Acho que foi uma semana antes, assisti um filme na TNT que na minha interpretação e opinião tem muito a ver com o que acabo de falar: O Leitor.
O filme não passa uma mensagem santa; seu atrativo maior provavelmente é a estorinha pecaminosa de início de enredo: um adolescente alimenta um vício sexual diariamente com uma senhorita muito atraente que tem o dobro de sua idade.

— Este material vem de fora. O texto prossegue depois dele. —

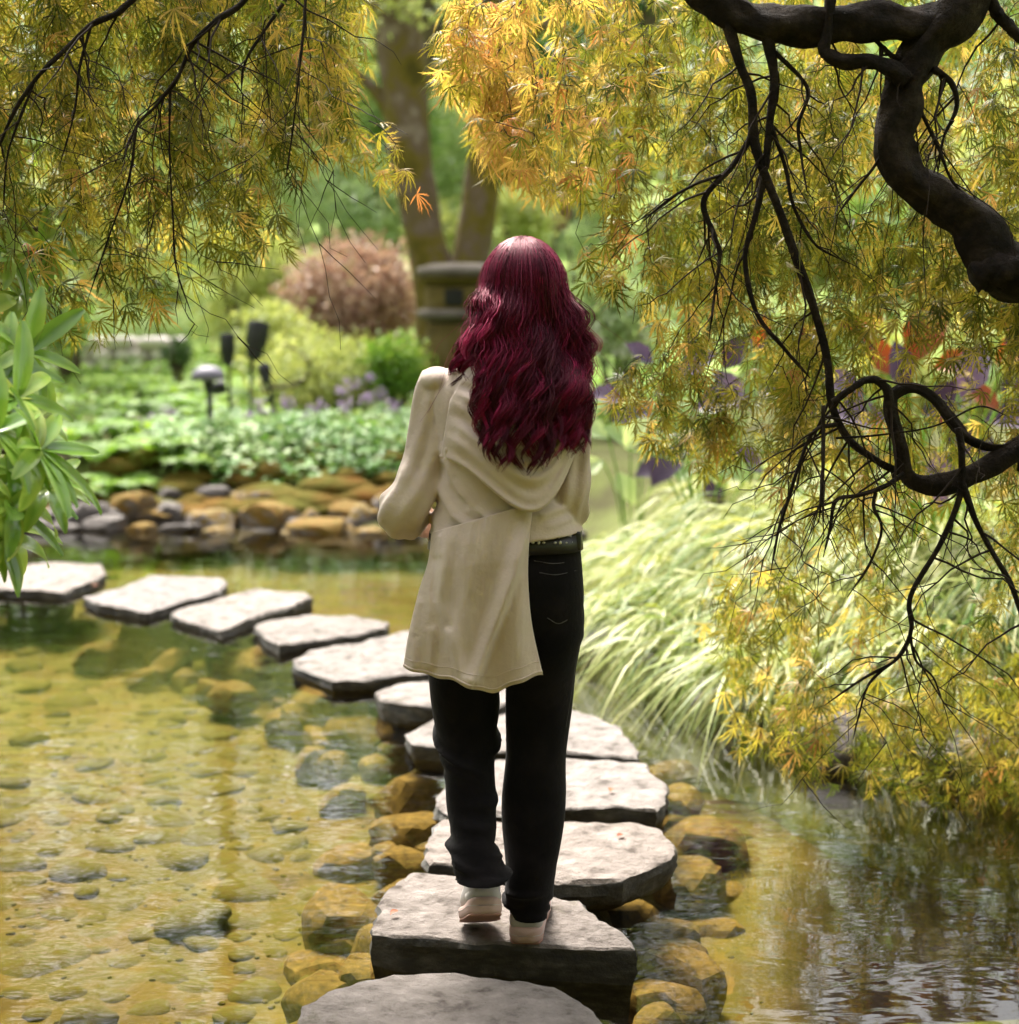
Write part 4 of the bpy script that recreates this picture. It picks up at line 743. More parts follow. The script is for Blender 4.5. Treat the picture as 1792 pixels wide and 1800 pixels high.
sample([(350, -80), (640, -80), (765, 340), (650, 300), (480, 260)], 36, (4.2, 5.0), in_left, dirx=(.2, .9), L=(.2, .35))
def wr(px, py):
    if py < 0: return .55
    if py < 560: return 1.0
    if py < 860: return .75
    if py < 1120: return .6 if px < 1560 else .3
    return .95
def yr_right(px, py):
    base = np.interp(py, [-400, 500, 900, 1150, 1420], [4.55, 4.5, 4.65, 4.95, 5.15]); return base + rng.uniform(-.42, .8) * (1 if py < 1000 else .55)
sample(R_RIGHT, 1300, yr_right, in_right, wt=wr)
sample([(1000, 420), (1200, 480), (1330, 640), (1330, 800), (1180, 800), (1080, 690), (1150, 600)], 70, (4.3, 5.0), in_right, dirx=(-1, 0), L=(.2, .35))
sample([(770, 30), (900, 0), (1000, 330), (880, 300), (830, 190)], 60, (4.2, 4.9), in_right, dirx=(-.9, 0), L=(.18, .32))
nvis = len(leaf_rec)
# the crown goes on unseen over the camera, thickened to shade the woman's back
def all_ok(p): return np.ones(len(p), bool)
for i in range(1400):
    x, y = rng.uniform(-2.6, 3.4), rng.uniform(-2.4, 2.3); fz = CAMZ + max(y, .6) * math.tan(R(10.2)) + .12; z = max(2.25, fz + .5) + rng.uniform(0, .55) + .12 * (1.6 - abs(x - .4))
    if rng.random() < .35 * sstep(2.2, 4.2, np.array([y]))[0]: continue
    twig(np.array((x, y, z)), (rng.uniform(-.8, .8), rng.uniform(-.8, .8), .1), rng.uniform(.3, .6), 7, lambda p: p[:, 2] > CAMZ + np.maximum(p[:, 1], .6) * math.tan(R(10.0)) + .05, .55, .11)
tx, tyy = 2.55, 5.6; tz = gh(tx, tyy)
maple = empty('maple_tree', (tx, tyy, tz), 'weeping lace-leaf maple with golden olive leaves and dark twisting limbs', 'tree')
def limb(name, pts, Yd, seg=12, n=None, bump=.2):
    Q, r = pxpath(pts, Yd, n or len(pts) * 7); r = r * (.82 if name == 'branch' else 1); Q = Q + .25 * r[:, None] * np.stack([snoise(Q, 9, 11), snoise(Q, 9, 12), snoise(Q, 9, 13)], 1)
    if name == 'branch':
        for k in range(2, len(Q) - 1):
            if rng.random() < .2:
                d_ = np.array((rng.normal() * .7, rng.normal() * .4, -.55 + rng.normal() * .3)); d_ /= np.linalg.norm(d_); L_ = rng.uniform(.10, .34); tt = np.linspace(0, 1, 9)[:, None]; w_ = np.cumsum(rng.normal(size=(9, 3)) * .016, 0) * tt
                pth = Q[k] + d_ * L_ * tt + np.array((0, 0, -1)) * L_ * .35 * tt ** 2 + w_; twigs.add(*tube(pth, np.linspace(min(.0034, r[k] * .55), .0006, 9), 5, False))
                if rng.random() < .6: d2 = d_ + rng.normal(size=3) * .7; d2[2] -= .3; twigs.add(*tube(pth[4] + d2 / np.linalg.norm(d2) * L_ * .6 * tt + w_[::-1] * .3 * tt, np.linspace(.0016, .0005, 9), 4, False))
    if name == 'branch' and r[-1] < .006: r = r * np.concatenate([np.ones(len(r) - 5), np.linspace(1, .25, 5)])
    amp = bump * r.mean(); mb = MB(); mb.add(*tube(Q, r * (1 + .16 * snoise(Q, 24, 14)), seg, disp=lambda s, th: amp * (.6 * np.sin(3 * th + 17 * s) + .5 * np.sin(5 * th - 31 * s))))
    return child(mb.build(name, M['bark']), maple)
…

Acontece que essa senhorita é uma analfabeta, e do meio para o fim o filme fica mais, digamos, intelectual, tratando do causo central: o julgamento da tal senhorita como uma suposta nazista supostamente responsabilizável em alto grau pela morte de judeus que ela não deixara sair de uma igreja em chamas. Assistindo o depoimento da personagem, ficou claro para mim que ela, por uma ignorância inerente à sua condição de analfabeta, apenas procurou “cumprir seu dever de manter a ordem”, segundo sua condição existencial limitada. A personagem definitivamente não tinha consciência do que era o nazismo!
Penso ser plausível considerar a possibilidade de situações assim na vida real.
Eu:
Oops! Equivoquei-me. Ou expressei-me mal. O filme passa algumas mensagens santas, sim; só que ele também passa mensagens não santas, como já mostrei. Essas, infelizmente, chamam atenção muito mais facilmente do que aquelas. Foi esse ponto.